The definition of “home working” includes business trips undertaken by the employee at the request of the employer – either in their country of residence (i.e., France, for an inbound commuter to Switzerland) or in any other country other than Switzerland and France – as long as such trips do not exceed 10 days per year. These 10 days should be counted within the 40-percent overall limit.

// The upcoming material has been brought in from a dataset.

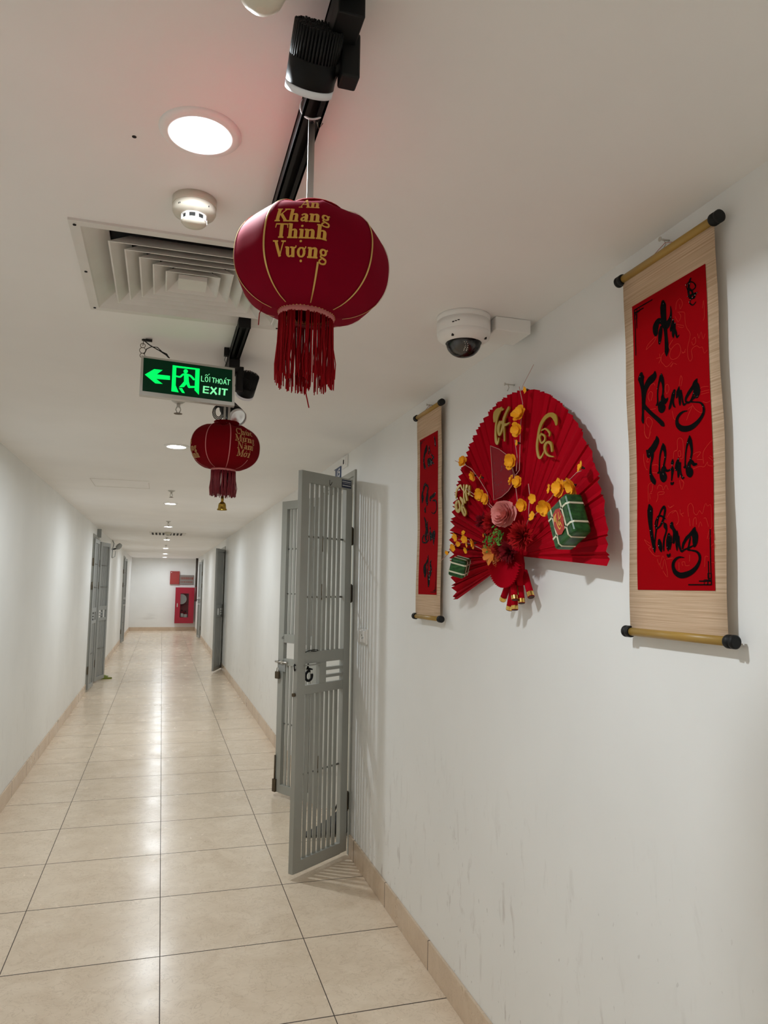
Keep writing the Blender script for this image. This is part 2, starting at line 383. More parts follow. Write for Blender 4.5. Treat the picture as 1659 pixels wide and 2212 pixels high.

An additional article4 to the double taxation treaty provides details on the reporting obligations of the employer, to include:
- Employee information (names/date of birth, postcode for his place of residence);
- Year during which the remuneration was earned;
- Number of days or percentage of home working;
- Total amount of remuneration paid.
With respect to Switzerland, this information is required from all Swiss employers with French-resident employees, regardless of the canton involved. It should be submitted, in electronic format, to the authorities in the country where the employer is based by 30 November following the year in which the remuneration is paid. The exchange of information will happen at country level thereafter.